Controllable Schottky Barriers between MoS2 and Permalloy

TL;DR

This paper explores how to control Schottky barriers between MoS2 and permalloy contacts, enabling improved electronic and spintronic device performance through tunable contact properties.

Contribution

It demonstrates the development of ohmic contacts with negative Schottky barriers and tunable barrier heights using gate voltage and dielectric layers.

Findings

Achieved ohmic contact with multilayer MoS2 and permalloy with negative Schottky barrier.

Demonstrated tunability of Schottky barrier height down to zero.

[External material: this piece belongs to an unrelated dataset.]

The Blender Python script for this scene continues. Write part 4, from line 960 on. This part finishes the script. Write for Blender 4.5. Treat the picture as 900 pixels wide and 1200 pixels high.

High field-effect mobility exceeding 55 cm2V-1s-1 at low temperature.

Abstract

MoS2 is a layered two-dimensional material with strong spin-orbit coupling and long spin lifetime, which is promising for electronic and spintronic applications. However, because of its large band gap and small electron affinity, a considerable Schottky barrier exists between MoS2 and contact metal, hindering the further study of spin transport and spin injection in MoS2. Although substantial progress has been made in improving device performance, the existence of metal-semiconductor Schottky barrier has not yet been fully understood. Here, we investigate permalloy (Py) contacts to both multilayer and monolayer MoS2. Ohmic contact is developed between multilayer MoS2 and Py electrodes with a negative Schottky barrier, which yields a high field-effect mobility exceeding 55 cm2V-1s-1 at low temperature. Further, by applying back gate voltage and inserting different thickness of Al2O3 layer between the metal and monolayer MoS2, we have achieved a good tunability of the Schottky barrier height (down to zero). These results are important in improving the performance of MoS2 transistor devices; and it may pave the way to realize spin transport and spin injection in MoS2.